Decoding Algorithms for Two-dimensional Constacyclic Codes over $\mathbb{F}_q$

TL;DR

This paper develops spectral domain analysis and decoding algorithms for two-dimensional constacyclic codes over finite fields, enabling efficient error detection and correction with flexible code parameters.

Contribution

It introduces a spectral domain characterization of 2-D constacyclic codes and proposes novel decoding algorithms leveraging time-frequency domain duality and sparsity.

Findings

Effective error detection algorithm demonstrated.

Decoding algorithms successfully extract error values.

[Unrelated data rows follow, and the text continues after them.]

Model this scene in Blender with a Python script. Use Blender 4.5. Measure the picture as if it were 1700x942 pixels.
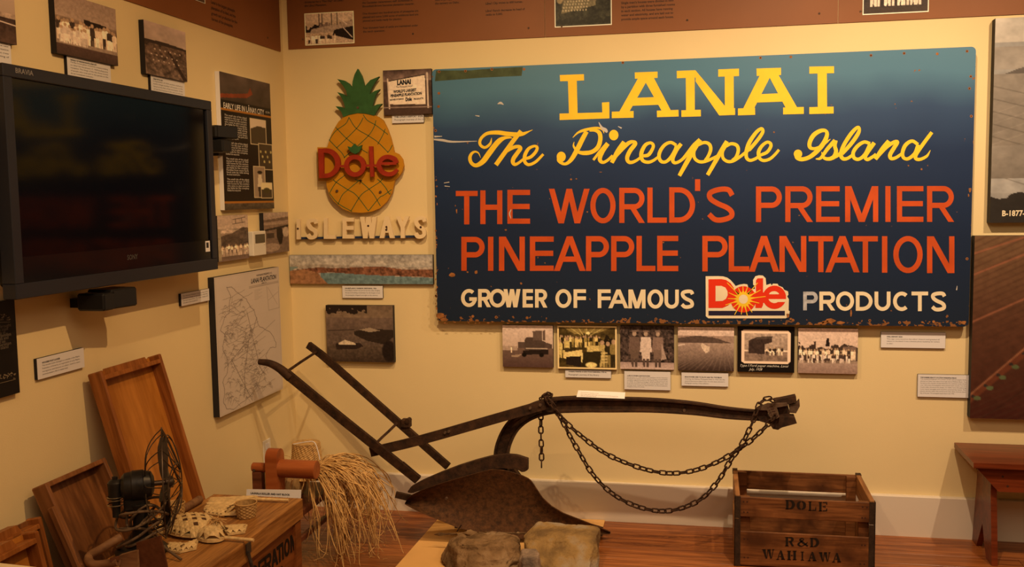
import bpy, bmesh, math, random
import numpy as np
from mathutils import Vector as V, Matrix

for o in list(bpy.data.objects): bpy.data.objects.remove(o)
S = bpy.context.scene
COL = S.collection
random.seed(7)

# ------------------------------------------------------------------ camera
CAM = np.array([2.075, -4.603, 1.564])
ROT = np.array([[0.980226, 0.19731, -0.015052], [-0.00276, 0.089686, 0.995966], [-0.197864, 0.97623, -0.088457]])  # right, up, forward
FPX = 1618.15
cd = bpy.data.cameras.new('camera'); cam = bpy.data.objects.new('camera', cd); COL.objects.link(cam)
cd.sensor_width = 36; cd.lens = FPX / 1700 * 36; cd.clip_start = 0.05
m = Matrix(((ROT[0][0], ROT[1][0], -ROT[2][0], CAM[0]), (ROT[0][1], ROT[1][1], -ROT[2][1], CAM[1]),
            (ROT[0][2], ROT[1][2], -ROT[2][2], CAM[2]), (0, 0, 0, 1)))
cam.matrix_world = m
S.camera = cam

# ------------------------------------------------------------------ world, lights, exposure
S.view_settings.view_transform = 'Standard'; S.view_settings.look = 'None'
S.view_settings.gamma = 1; S.view_settings.use_curve_mapping = False
S.view_settings.exposure = 0.38
w = bpy.data.worlds.new('world'); S.world = w; w.use_nodes = True
w.node_tree.nodes['Background'].inputs[0].default_value = (1, .75, .5, 1)
w.node_tree.nodes['Background'].inputs[1].default_value = 0.05

def spot(loc, tgt, power, ang=75, blend=1.0, rad=.02, col=(1, .70, .42)):
    l = bpy.data.lights.new('track_spot', 'SPOT'); l.energy = power; l.color = col
    l.spot_size = math.radians(ang); l.spot_blend = blend; l.shadow_soft_size = rad
    o = bpy.data.objects.new('track_spot', l); COL.objects.link(o); o.location = loc
    o.rotation_euler = (V(tgt) - V(loc)).to_track_quat('-Z', 'Y').to_euler()
spot((1.15, -1.75, 2.92), (1.0, 0, 1.0), 82, 100, col=(1, .67, .34))
spot((2.55, -1.75, 2.92), (2.4, 0, 1.12), 120, 100)
spot((3.65, -1.65, 2.92), (3.1, 0, 1.15), 108, 95)
spot((2.0, -2.4, 2.92), (0.0, -1.4, .75), 92, 90, col=(1, .60, .26))
a = bpy.data.lights.new('ceiling_fill', 'AREA'); a.shape = 'RECTANGLE'; a.size = 3.5; a.size_y = 2.5
a.energy = 48; a.color = (1, .72, .46)
o = bpy.data.objects.new('ceiling_fill', a); COL.objects.link(o); o.location = (2.6, -4.2, 2.95)

# ------------------------------------------------------------------ point helpers (true places on real planes)
def ray(px, py): return ROT.T @ np.array([(px - 850) / FPX, -(py - 471) / FPX, 1.])
def on(ax, val, px, py):
    d = ray(px, py); t = (val - CAM[ax]) / d[ax]; return V((CAM + d * t).tolist())
def B(px, py, y=0.): return on(1, y, px, py)      # point on a plane parallel to the back wall
def L(px, py, x=0.): return on(0, x, px, py)      # ... the left wall
def F(px, py, z=0.): return on(2, z, px, py)      # ... the floor

# ------------------------------------------------------------------ materials
MATS = {}
def newmat(name):
    m = bpy.data.materials.new(name); m.use_nodes = True
    nt = m.node_tree; b = nt.nodes['Principled BSDF']; MATS[name] = m
    return m, nt, b
def rgb(h):
    if isinstance(h, str):
        c = [int(h[i:i + 2], 16) / 255 for i in (0, 2, 4)]
        return tuple(((x / 12.92) if x < .04045 else ((x + .055) / 1.055) ** 2.4) for x in c) + (1,)
    return tuple(h) + (1,)
def plain(name, c, rough=.6, metal=0., var=0., scale=20., bump=0., bscale=80., spec=.22):
    m, nt, b = newmat(name); c = rgb(c)
    b.inputs['Base Color'].default_value = c; b.inputs['Roughness'].default_value = rough
    b.inputs['Metallic'].default_value = metal; b.inputs['Specular IOR Level'].default_value = spec
    tc = nt.nodes.new('ShaderNodeTexCoord')
    if var:
        n = nt.nodes.new('ShaderNodeTexNoise'); n.inputs['Scale'].default_value = scale; n.inputs['Detail'].default_value = 5
        nt.links.new(tc.outputs['Object'], n.inputs['Vector'])
        r = nt.nodes.new('ShaderNodeValToRGB'); r.color_ramp.elements[0].position = .3; r.color_ramp.elements[1].position = .7
        r.color_ramp.elements[0].color = tuple(x * (1 - var) for x in c[:3]) + (1,)
        r.color_ramp.elements[1].color = tuple(min(1, x * (1 + var)) for x in c[:3]) + (1,)
        nt.links.new(n.outputs['Fac'], r.inputs['Fac']); nt.links.new(r.outputs['Color'], b.inputs['Base Color'])
    if bump:
        n = nt.nodes.new('ShaderNodeTexNoise'); n.inputs['Scale'].default_value = bscale; n.inputs['Detail'].default_value = 4
        nt.links.new(tc.outputs['Object'], n.inputs['Vector'])
        u = nt.nodes.new('ShaderNodeBump'); u.inputs['Strength'].default_value = bump; u.inputs['Distance'].default_value = .003
        nt.links.new(n.outputs['Fac'], u.inputs['Height']); nt.links.new(u.outputs['Normal'], b.inputs['Normal'])
    return m
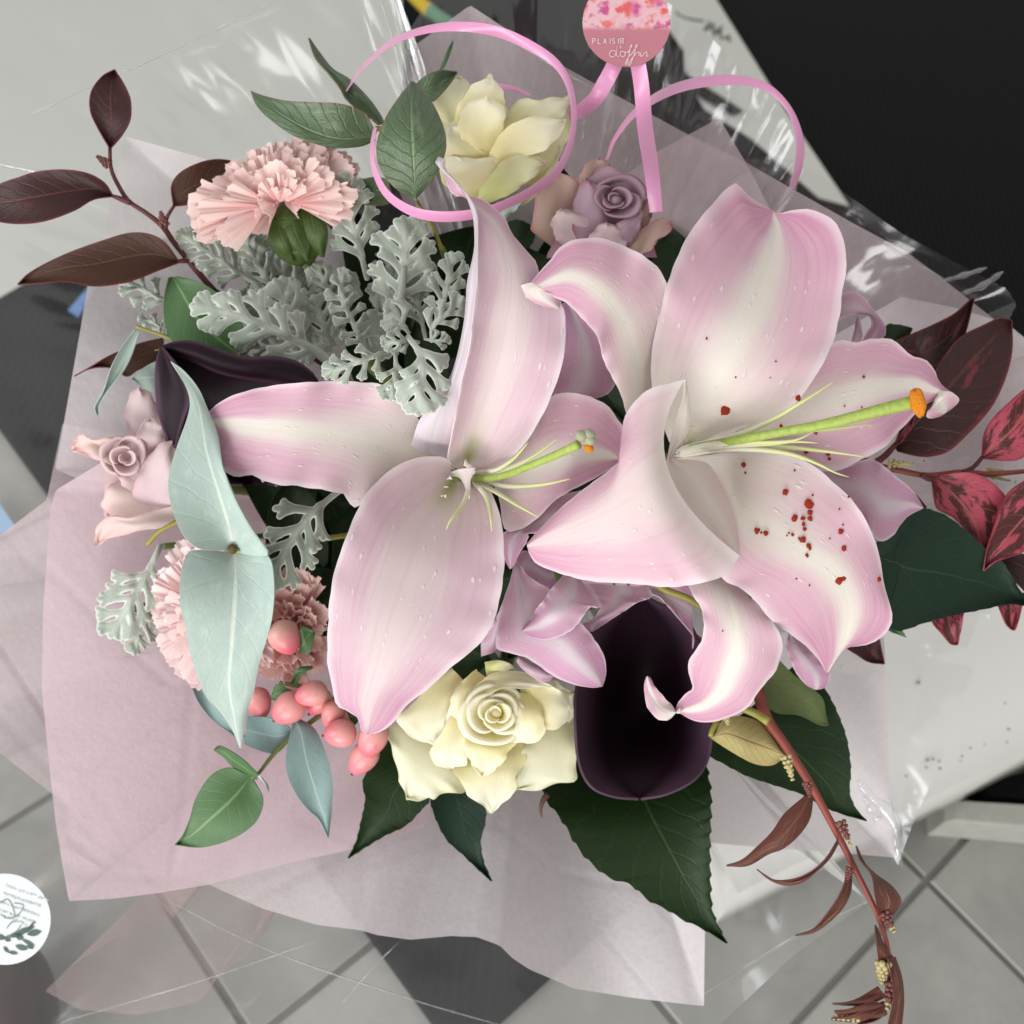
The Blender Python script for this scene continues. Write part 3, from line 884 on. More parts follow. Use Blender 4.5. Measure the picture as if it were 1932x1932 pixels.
# ================================================================ lilies
def fringe(b, a=1.0):
    """the slightly uneven, finely waved margin of a lily petal"""
    g, UV = b
    nu, nv = g.shape[:2]
    t, s = np.linspace(0, 1, nu)[:, None], np.linspace(-1, 1, nv)[None, :]
    ph = [random.uniform(0, 6) for _ in range(5)]
    e = np.abs(s) ** 5 * np.sin(np.pi * t) ** 0.5
    side = np.where(s < 0, 0, 2.0)
    out = np.sign(s) * (1.3 * np.sin(t * 47 + ph[0] + side) + 1.0 * np.sin(t * 29 + ph[1] + side))
    mid = g[:, nv // 2, :2][:, None]
    d = g[..., :2] - mid
    d = d / (np.linalg.norm(d, axis=-1, keepdims=True) + 1e-6)
    g[..., :2] += d * (np.abs(out) * e * a)[..., None] * 0.9
    g[..., 2] += a * e * (0.10 * np.sin(t * 47 + ph[0] + side) + 0.08 * np.sin(t * 23 + ph[2] + side)) + 0.05 * np.sin(t * 8 + s * 4 + ph[3])
    return g, UV


def petals(parent, lst, name='petal'):
    out = []
    for it in lst:
        bl, mat = it[0], it[1]
        th = it[2] if len(it) > 2 else 0.05
        out.append(mk(name, [fringe(b) for b in (bl if isinstance(bl, list) else [bl])], mat, parent, th))
    return out


ES = 0.6
# --- right lily
r_l = thing('lily', 'fully open pink and white lily at right, dusted with rust red pollen specks', 'flower', tuple(at('C2', 20, 690, -2)))
R2 = B('F', '1262 830 1236 760 1229 700 1232 650 1245 590 1262 530 1290 460 1315 420 1345 385 1385 347 1412 370 1440 389 1458 397',
       '1330 850 1400 806 1462 790 1510 750 1560 670 1582 600 1588 550 1597 505 1590 450 1570 415 1530 396 1495 397 1475 402 1460 399',
       [4.5, 7.4, 8.9, 9.2, 8.7, 7.7, 6.2], ([0, .3, .4, .2, -.3, -1.2, -.3], [0, .2, .3, .2, .3, .9, .2]), M='1285 850 1330 745 1395 630 1440 520 1462 440 1459 398', ruf=(0.14, 2.0), nv=17, nu=44)
R1 = [B('F', '1200 815 1185 790 1172 745 1140 680 1130 640 1105 607 1070 572 1045 560 1028 549',
        '1236 720 1240 690 1258 620 1265 575 1250 520 1215 485 1170 462 1130 450 1080 455 1055 470 1040 490 1020 512 1003 533',
        [4.8, 7.6, 9.4, 10.5, 11.2, 11.4, 11.2], (-.5, [0, -.3, -.4, -.5, -.8, -1.0, -.4]), M='1215 790 1205 700 1190 640 1165 590 1125 545 1075 522 1016 541', ruf=(0.18, 3.2), nv=17, nu=44),
      B('F', '1008 533 990 536 979 543 985 558 1010 573 1062 590', '1030 549 1040 553 1050 560 1057 568 1062 576 1063 588', [11.2, 11.1, 10.9, 10.6, 10.3], -.25, nu=14, nv=9)]
R3 = [B('C2', '60 620 300 480 600 280 780 130 880 68 960 45 1040 60 1100 40 1180 38 1235 50 1290 95 1325 130 1400 148 1450 205 1470 260 1510 305 1550 328',
        '60 690 300 650 600 705 850 745 950 738 1040 690 1120 650 1185 615 1240 550 1300 490 1345 440 1385 400 1415 380 1450 365 1490 350',
        [3.6, 5.0, 6.2, 7.0, 7.4, 7.2, 6.2, 5.2], (-.3, -.3), M='60 650 300 550 700 430 1000 330 1300 275 1450 310 1530 340', ruf=(0.2, 3.5), nv=17, nu=48),
      B('C2', '1480 315 1540 325 1570 345 1578 372 1555 400 1530 420', '1450 375 1440 400 1415 430 1412 455 1440 461 1480 452', [5.6, 5.9, 5.6, 5.0, 4.4], -.2, nu=14, nv=9)]
R4 = B('C2', '30 720 120 880 200 1030 300 1300 420 1378 500 1455 580 1548 680 1620 760 1680 830 1758 870 1828',
       '60 680 350 650 600 640 750 690 850 758 950 850 1030 930 1100 1050 1140 1150 1165 1260 1175 1350 1195 1420 1219 1500 1212 1580 1160 1640 1080 1678 980 1692 920 1730 884 1825',
       [4.2, 6.4, 8.0, 8.9, 9.0, 8.4, 7.0, 5.2], ([0, -.3, -.6, -.6, -.6, -.4, -.3], [0, .3, .2, 0, -.3, -.9, -1.0, -.4]), M='50 700 300 880 550 1050 750 1180 900 1290 975 1420 985 1550 945 1700 878 1826', ruf=(0.2, 2.6), nv=17, nu=48)
R5 = [B('C2', '200 1000 140 1250 135 1355 160 1420 200 1478 216 1580 210 1640 180 1700 142 1750 130 1810 150 1880 155 1915 120 1940 80 1985 64 2030',
        '330 1000 320 1250 300 1320 400 1368 480 1450 560 1530 585 1562 625 1630 632 1700 602 1800 560 1862 500 1930 470 1990 420 2032 370 2057 250 2092 160 2082 100 2052 68 2036',
        [3.0, 5.5, 7.5, 8.2, 8.0, 7.0, 5.6, 4.8], ([0, -.4, -.7, -.8, -.8, -.6, -.4], [0, -.4, -.8, -1.0, -1.0, -.7, -.3]), M='270 1000 270 1250 330 1400 370 1550 385 1700 350 1830 300 1930 220 2000 120 2030 66 2034', ruf=(0.2, 3.0), nv=17, nu=48),
      B('B3', '1870 235 1835 270 1800 300 1745 293 1703 243 1681 180 1677 112 1690 66', '1870 262 1845 262 1830 232 1782 182 1732 122 1705 76 1692 66', [5.2, 5.0, 4.9, 5.1, 5.5], -.3, nu=18, nv=9)]
R6 = [B('B2', '1895 255 1820 275 1700 310 1630 370 1582 440 1562 510 1575 590 1558 680 1480 750 1400 810 1250 930 1120 1055 1048 1138',
        '2186 1200 2125 1290 2035 1332 1915 1357 1800 1365 1650 1350 1450 1340 1350 1325 1250 1300 1110 1250 1065 1200 1050 1155',
        [11.5, 12.2, 12.0, 11.4, 10.4, 9.4, 8.6], ([-.6, -1.0, -1.4, -1.4, -1.2, -.8, -.2], [-.8, -1.2, -1.6, -1.6, -1.2, -.8, -.2]),
        M='1800 730 1750 830 1600 930 1400 1020 1200 1090 1048 1148', ruf=(0.12, 1.6), nv=19, nu=44, pw=2.2),
      B('C2', '112 258 104 345 72 440 45 540 25 650 5 750 18 850 55 930 130 1020 200 1085 290 1150 402 1205',
        '120 258 135 380 140 460 120 560 60 640 45 680 180 690 250 722 330 850 382 980 402 1100 405 1200', [10.9, 10.4, 9.6, 8.8, 8.8, 9.2, 10.4], ([0.1] * 2 + [0.6, 1.2, 1.2, .4], [-.2, -1.0, -2.2, -2.6, -1.6, -.3]), nu=40, nv=13)]
petals(r_l, [(R2, LILY), (R1, LILY), (R3, LILY), (R4, LILY), (R5, LILY)])
p6 = mk('petal', [fringe(R6[0])], LILY_FRONT, r_l, 0.05)
mk('petal_fold', [R6[1]], LILY_WHITE, p6, 0.05)


def find_h(blades, u, v):
    best, bh = 1e9, 0
    for g, UV in blades:
        d = (g[..., 0] - u) ** 2 + (g[..., 1] - v) ** 2
        i = np.unravel_index(d.argmin(), d.shape)
        if d[i] < best - 1 or (abs(d[i] - best) < 160 and g[i][2] > bh):
            best, bh = min(best, d[i]), g[i][2]
    return bh


SP = [(328, 424, 24), (720, 354, 14), (600, 158, 5), (385, 243, 5), (575, 330, 7), (627, 505, 9), (815, 540, 11), (762, 640, 12), (425, 712, 13), (436, 755, 6), (650, 860, 16), (778, 920, 23), (782, 968, 14), (785, 1000, 14), (745, 1000, 12), (748, 1030, 10), (755, 1058, 10), (700, 998, 16), (500, 1068, 16), (545, 1080, 13), (522, 1076, 7), (672, 1078, 6), (690, 1088, 8), (660, 1092, 5), (748, 1115, 18), (725, 1108, 7), (775, 1145, 13), (782, 1158, 10), (767, 1198, 10), (948, 1070, 15), (960, 1035, 5), (967, 1160, 15), (940, 1332, 22), (962, 1322, 13), (1155, 1330, 11), (1072, 240, 7), (968, 397, 5), (1062, 404, 5), (880, 655, 10), (888, 680, 8), (118, 470, 6), (228, 35, 6), (830, 490, 6), (990, 885, 6), (890, 1108, 5), (780, 1360, 5), (8, 700, 12), (10, 738, 11), (1395, 690, 5), (300, 812, 5), (215, 718, 5), (570, 245, 4), (942, 950, 5), (797, 875, 6), (700, 742, 6), (315, 1605, 4), (710, 1325, 5)]
V, Fc = [], []
for x, y, r in SP:
    p = P('C2', (x, y))[0]
    hb = find_h([R2, R4, R3[0]] if not (y > 1500) else [R5[0], R4], *p) + 0.10
    n = 9
    r *= K * 1.3
    ph = random.random() * 6
    ring = [(p[0] + r * (0.65 + 0.55 * random.random()) * math.cos(ph + a * 6.283 / n) * 0.85, p[1] + r * (0.65 + 0.55 * random.random()) * math.sin(ph + a * 6.283 / n)) for a in range(n)]
    n0 = len(V)
    V += [W(a, b, hb) for a, b in ring] + [W(p[0], p[1], hb + 0.06)]
    Fc += [[n0 + k, n0 + (k + 1) % n, n0 + n] for k in range(n)]
link('pollen', V, Fc, SPECK, r_l, kind='stuff', smooth=False)


def anther_free(parent, reg, lst, h, style, stig):
    for pts, hs, r in lst:
        tube('filament', reg, pts, hs, r, FIL, parent, n=24)
    return


for pts, hs in [('50 640 250 590 420 545 600 462 700 400 790 345 922 260', [4.0, 7.5, 9.5, 11.0, 11.5]), ('50 645 300 580 620 535 850 525 1128 495', [3.6, 7.0, 8.6, 9.6, 9.9]),
                ('50 650 300 600 600 590 720 575 820 522', [3.8, 7.6, 9.4, 10.6, 11.2]), ('50 655 300 610 560 600 700 588 828 596', [3.8, 7.4, 9.2, 10.4, 11.0]),
                ('50 660 300 622 600 615 850 638 1000 658 1092 672', [3.6, 7.4, 9.2, 10.2, 10.6]), ('50 665 300 628 500 630 680 655 820 705 920 755 992 778', [3.6, 7.4, 9.2, 10.4, 10.8])]:
    tube('filament', 'C2', pts, hs, [20, 19, 17, 13, 9, 2.5], FIL, r_l, n=28)
sty = tube('style', 'C2', '60 640 300 598 640 535 850 498 1000 462 1180 415 1345 375', [3.8, 7.8, 10.0, 11.2, 12.0, 12.6, 13.0], [26, 26, 25, 26, 30, 34, 38], STYLE, r_l, n=30, sides=12)
sg = blob('stigma', 'C2', 1362, 378, 13.3, 76, 40, 44, 78, POLLEN, r_l, squash=lambda l: l * (1 + 0.10 * math.sin(3 * math.atan2(l[1], l[0]) + 1) + .08 * math.sin(l[2] * 7)))
stem_to_neck(r_l, 'C2', 20, 700, -2, 0.006, STEM_G)

# --- left lily
l_l = thing('lily', 'open pink and white lily at left of centre with a grey green stigma', 'flower', tuple(at('B2', 660, 770, -2)))
L1 = B('B2', '600 720 560 690 470 480 300 300 150 272 0 268 -130 271 -280 283 -430 313 -530 343 -610 385 -668 440 -684 462',
       '560 760 500 745 330 725 220 845 138 938 95 920 62 866 30 860 -40 845 -130 832 -210 820 -280 818 -370 795 -430 766 -490 776 -530 771 -590 738 -630 743 -678 733 -640 680 -630 620 -640 550 -678 480',
       [3.4, 5.4, 6.6, 7.2, 7.4, 6.8, 5.6], ([0, .2, .3, .2, 0, -.6], [0, .1, .3, .2, -.2, -.5, 0]), M='580 735 400 660 200 590 0 545 -200 522 -400 505 -560 490 -682 470', ruf=(0.25, 3.2), nv=17, nu=54)
L2 = B('B2', '690 740 622 690 655 500 700 250 742 60 757 -90 777 -232 778 -430 776 -630 722 -735 662 -800 610 -862 592 -890',
       '760 748 880 732 980 660 1060 560 1140 420 1200 280 1240 150 1250 40 1250 -60 1232 -140 1180 -222 1110 -300 1100 -362 1060 -412 1010 -472 960 -532 930 -602 870 -662 810 -707 720 -732 640 -750 600 -880',
       [4.2, 8.2, 10.0, 10.8, 10.6, 10.0, 9.0], ([0, .9, 1.3, 1.2, .9, .5, 0], [0, .2, 0, -.4, -.8, -1.1, -.3]), M='710 735 770 560 850 330 920 80 960 -150 960 -350 880 -560 740 -700 598 -882', ruf=(0.1, 1.6), nv=19, nu=50)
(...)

Flexible code construction applicable to various code areas.

Abstract

We derive the spectral domain properties of two-dimensional (2-D) $(\lambda_1, \lambda_2)$-constacyclic codes over $\mathbb{F}_q$ using the 2-D finite field Fourier transform (FFFT). Based on the spectral nulls of 2-D $(\lambda_1, \lambda_2)$-constacyclic codes, we characterize the structure of 2-D constacyclic coded arrays. The proposed 2-D construction has flexible code rates and works for any code areas, be it odd or even area. We present an algorithm to detect the location of 2-D errors. Further, we also propose decoding algorithms for extracting the error values using both time and frequency domain properties by exploiting the sparsity that arises due to duality in the time and frequency domains. Through several illustrative examples, we demonstrate the working of the proposed decoding algorithms.